Nossas origens nos definem? Neste romance, NW, um “épico urbano” nas palavras de Joyce Carol Oates, a escritora britânica Zadie Smith mergulha na multiculturalidade de um bairro londrino para criar quatro histórias que se entrelaçam e comprovam que o destino de um indivíduo é muito mais complexo do que uma simples somatória de contexto e educação.

Os quatro personagens principais – Leah, Natalie, Nathan e Felix – cresceram em Kilburn, na região de NW, bairro londrino moldado por sucessivas ondas migratórias. Na idade adulta, eles voltam a se encontrar, carregando trajetórias e escolhas diferentes, mas um passado em comum.

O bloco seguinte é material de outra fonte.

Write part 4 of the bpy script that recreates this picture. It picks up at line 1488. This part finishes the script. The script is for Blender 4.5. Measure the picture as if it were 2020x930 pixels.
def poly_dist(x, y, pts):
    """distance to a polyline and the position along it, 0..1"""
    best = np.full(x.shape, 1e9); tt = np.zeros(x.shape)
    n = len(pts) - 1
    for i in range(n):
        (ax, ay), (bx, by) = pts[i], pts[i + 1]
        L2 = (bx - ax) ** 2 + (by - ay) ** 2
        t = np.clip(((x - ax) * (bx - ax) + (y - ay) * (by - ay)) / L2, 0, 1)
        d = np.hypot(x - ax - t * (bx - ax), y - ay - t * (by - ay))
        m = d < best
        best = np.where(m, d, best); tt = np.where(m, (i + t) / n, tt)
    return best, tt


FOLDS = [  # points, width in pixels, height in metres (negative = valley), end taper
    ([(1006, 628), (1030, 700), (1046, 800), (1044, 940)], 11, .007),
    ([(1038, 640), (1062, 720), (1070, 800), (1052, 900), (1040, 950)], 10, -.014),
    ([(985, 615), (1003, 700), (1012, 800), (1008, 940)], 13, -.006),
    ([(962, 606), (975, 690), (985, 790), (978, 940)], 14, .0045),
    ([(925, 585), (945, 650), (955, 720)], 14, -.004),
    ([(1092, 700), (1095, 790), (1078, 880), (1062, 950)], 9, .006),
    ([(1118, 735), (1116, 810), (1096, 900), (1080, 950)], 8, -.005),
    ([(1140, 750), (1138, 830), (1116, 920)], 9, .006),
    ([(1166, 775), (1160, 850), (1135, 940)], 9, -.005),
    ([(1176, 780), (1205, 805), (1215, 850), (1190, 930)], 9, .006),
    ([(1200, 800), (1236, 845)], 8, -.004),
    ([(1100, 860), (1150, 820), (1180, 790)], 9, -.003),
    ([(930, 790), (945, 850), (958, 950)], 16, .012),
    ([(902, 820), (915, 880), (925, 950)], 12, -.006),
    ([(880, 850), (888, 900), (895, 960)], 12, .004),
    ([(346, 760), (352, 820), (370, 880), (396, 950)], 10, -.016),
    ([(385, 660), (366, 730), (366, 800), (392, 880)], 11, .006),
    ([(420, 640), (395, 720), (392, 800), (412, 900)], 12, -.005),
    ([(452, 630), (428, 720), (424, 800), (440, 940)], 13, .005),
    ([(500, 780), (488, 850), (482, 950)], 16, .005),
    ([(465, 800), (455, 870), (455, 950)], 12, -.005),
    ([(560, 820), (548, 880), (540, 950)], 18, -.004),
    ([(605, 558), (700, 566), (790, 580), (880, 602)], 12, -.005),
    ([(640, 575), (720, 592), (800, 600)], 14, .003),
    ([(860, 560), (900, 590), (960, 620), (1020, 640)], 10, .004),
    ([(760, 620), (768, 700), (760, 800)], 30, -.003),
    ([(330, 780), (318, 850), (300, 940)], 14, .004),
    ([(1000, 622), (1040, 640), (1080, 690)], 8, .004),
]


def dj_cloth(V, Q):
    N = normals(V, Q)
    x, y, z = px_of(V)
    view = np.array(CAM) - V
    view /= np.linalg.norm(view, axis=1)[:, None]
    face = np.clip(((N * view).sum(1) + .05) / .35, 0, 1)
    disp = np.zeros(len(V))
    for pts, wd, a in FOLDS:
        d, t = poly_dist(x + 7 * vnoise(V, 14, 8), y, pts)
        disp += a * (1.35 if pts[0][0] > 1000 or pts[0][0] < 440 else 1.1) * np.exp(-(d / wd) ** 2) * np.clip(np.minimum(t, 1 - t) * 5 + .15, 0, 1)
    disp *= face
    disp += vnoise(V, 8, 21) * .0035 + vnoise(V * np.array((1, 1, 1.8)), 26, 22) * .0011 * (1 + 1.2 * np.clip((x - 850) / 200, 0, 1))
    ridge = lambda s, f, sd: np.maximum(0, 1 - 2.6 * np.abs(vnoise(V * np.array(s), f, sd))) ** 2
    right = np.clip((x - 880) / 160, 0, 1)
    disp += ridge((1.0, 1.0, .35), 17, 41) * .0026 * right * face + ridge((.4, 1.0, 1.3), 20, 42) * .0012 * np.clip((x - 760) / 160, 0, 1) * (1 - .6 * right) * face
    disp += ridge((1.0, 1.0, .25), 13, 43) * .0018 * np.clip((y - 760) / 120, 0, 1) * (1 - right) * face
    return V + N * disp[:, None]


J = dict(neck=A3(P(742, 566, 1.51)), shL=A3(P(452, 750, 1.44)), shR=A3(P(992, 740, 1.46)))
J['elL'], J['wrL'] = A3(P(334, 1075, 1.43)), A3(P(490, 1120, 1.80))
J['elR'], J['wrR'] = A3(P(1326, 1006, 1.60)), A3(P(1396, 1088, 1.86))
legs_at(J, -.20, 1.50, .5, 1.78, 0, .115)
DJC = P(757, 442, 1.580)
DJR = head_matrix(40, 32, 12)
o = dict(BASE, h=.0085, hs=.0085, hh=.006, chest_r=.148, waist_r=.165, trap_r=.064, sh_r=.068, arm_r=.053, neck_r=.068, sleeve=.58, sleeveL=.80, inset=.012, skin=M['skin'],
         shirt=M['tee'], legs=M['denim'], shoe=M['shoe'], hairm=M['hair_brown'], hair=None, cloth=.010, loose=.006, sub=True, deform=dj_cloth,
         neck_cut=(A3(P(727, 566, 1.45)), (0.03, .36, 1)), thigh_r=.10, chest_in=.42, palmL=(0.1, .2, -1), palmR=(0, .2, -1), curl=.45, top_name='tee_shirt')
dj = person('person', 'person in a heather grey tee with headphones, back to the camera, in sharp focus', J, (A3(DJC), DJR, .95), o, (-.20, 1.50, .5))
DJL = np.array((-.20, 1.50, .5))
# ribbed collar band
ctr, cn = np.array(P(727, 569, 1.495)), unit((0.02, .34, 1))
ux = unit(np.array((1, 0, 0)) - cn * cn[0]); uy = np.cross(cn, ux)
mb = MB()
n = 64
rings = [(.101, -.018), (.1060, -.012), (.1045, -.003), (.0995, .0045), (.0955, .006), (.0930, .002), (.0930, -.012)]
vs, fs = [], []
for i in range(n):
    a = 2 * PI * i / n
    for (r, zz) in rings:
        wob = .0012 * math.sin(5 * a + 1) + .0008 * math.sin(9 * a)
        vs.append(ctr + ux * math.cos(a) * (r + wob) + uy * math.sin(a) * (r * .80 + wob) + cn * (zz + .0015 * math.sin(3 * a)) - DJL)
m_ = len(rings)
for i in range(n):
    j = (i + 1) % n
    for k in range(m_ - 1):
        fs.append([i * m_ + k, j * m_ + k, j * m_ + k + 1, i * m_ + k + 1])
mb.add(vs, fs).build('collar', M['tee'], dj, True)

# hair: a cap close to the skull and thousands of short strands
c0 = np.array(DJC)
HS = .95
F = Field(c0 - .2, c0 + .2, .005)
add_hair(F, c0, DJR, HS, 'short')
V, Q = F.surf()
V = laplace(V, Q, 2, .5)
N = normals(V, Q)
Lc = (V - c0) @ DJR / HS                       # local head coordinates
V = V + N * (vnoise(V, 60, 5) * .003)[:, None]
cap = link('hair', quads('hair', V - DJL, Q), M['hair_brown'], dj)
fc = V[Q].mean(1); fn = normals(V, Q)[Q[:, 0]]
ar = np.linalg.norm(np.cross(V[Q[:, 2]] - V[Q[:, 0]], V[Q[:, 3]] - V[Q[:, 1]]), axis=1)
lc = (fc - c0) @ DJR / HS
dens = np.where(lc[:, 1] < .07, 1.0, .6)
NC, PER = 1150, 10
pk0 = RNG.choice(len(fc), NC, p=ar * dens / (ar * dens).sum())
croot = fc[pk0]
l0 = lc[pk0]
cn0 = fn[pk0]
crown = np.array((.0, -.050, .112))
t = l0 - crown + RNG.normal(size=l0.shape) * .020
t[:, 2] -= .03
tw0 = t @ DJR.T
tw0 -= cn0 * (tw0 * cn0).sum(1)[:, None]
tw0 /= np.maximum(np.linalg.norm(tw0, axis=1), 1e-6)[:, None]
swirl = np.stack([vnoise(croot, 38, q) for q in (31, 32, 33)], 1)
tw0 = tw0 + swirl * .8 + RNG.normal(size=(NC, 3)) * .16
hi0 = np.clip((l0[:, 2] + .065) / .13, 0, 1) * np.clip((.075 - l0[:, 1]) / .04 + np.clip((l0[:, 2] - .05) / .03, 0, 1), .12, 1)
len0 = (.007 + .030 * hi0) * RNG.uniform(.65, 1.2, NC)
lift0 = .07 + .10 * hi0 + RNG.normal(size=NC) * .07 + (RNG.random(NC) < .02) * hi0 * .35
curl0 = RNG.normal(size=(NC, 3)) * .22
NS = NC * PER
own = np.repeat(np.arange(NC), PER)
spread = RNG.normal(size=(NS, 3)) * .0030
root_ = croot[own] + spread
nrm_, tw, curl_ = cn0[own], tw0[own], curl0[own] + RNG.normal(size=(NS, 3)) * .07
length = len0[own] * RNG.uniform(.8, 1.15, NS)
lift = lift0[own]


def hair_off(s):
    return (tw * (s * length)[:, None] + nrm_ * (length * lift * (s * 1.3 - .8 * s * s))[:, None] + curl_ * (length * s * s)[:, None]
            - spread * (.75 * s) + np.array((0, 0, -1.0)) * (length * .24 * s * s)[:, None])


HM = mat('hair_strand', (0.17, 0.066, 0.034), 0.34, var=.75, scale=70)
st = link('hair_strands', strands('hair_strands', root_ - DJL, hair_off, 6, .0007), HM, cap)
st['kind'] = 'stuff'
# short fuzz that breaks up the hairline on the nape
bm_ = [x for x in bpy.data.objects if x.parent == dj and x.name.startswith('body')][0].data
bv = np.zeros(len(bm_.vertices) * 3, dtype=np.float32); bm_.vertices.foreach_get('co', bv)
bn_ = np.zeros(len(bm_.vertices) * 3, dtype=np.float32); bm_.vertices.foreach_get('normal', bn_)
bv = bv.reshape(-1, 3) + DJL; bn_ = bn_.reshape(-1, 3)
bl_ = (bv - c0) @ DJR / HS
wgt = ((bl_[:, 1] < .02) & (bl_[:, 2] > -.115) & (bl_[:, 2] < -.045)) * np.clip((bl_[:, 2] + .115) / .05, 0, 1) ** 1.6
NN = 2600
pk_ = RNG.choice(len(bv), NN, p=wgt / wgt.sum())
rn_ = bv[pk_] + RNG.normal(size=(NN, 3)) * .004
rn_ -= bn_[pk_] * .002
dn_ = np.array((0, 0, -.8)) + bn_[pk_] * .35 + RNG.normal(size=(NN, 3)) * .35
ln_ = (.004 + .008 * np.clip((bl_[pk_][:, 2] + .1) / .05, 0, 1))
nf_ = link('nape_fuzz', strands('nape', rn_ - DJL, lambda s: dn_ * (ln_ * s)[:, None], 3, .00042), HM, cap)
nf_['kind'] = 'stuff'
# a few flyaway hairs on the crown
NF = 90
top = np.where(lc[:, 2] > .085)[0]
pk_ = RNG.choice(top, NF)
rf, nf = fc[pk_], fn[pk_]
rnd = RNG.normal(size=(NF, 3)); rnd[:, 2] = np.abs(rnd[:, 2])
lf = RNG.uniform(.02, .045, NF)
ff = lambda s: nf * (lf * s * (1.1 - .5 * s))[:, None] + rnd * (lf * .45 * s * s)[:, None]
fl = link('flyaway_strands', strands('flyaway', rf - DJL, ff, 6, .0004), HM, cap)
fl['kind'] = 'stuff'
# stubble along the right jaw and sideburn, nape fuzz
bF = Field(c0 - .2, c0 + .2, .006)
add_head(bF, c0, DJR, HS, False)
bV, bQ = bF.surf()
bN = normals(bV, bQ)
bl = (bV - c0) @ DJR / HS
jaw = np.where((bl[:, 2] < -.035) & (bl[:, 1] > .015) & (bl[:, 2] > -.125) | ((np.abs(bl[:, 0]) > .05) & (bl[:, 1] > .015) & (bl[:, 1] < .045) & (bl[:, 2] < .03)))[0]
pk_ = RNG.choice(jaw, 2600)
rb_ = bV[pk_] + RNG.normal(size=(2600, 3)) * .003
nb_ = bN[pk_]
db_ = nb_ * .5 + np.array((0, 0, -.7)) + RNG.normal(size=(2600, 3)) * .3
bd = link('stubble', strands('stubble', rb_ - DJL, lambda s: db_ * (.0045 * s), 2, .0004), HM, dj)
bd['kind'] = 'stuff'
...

Natalie, filha de jamaicanos, driblou as expectativas da sociedade, formou-se em Direito, casou-se com um homem rico e desenvolveu uma carreira sólida. Sua vida familiar, no entanto, é uma bomba relógio, muito bem disfarçada, mas prestes a explodir. Leah, melhor amiga de Natalie e de descendência irlandesa, contrariou o sonho da mãe de vê-la em um posto bem remunerado, quando decidiu se dedicar ao trabalho humanitário e casar-se com um imigrante francês, cabelereiro e de ascendência africana. Nathan, errante desde sua adolescência, seguiu exatamente o caminho anunciado: drogas, violência e rua. Já Felix conseguiu superar o vício, mas não os obstáculos para uma carreira promissora. O aspirante a cineasta termina como um mecânico de carros com uma vida amorosa bastante conturbada.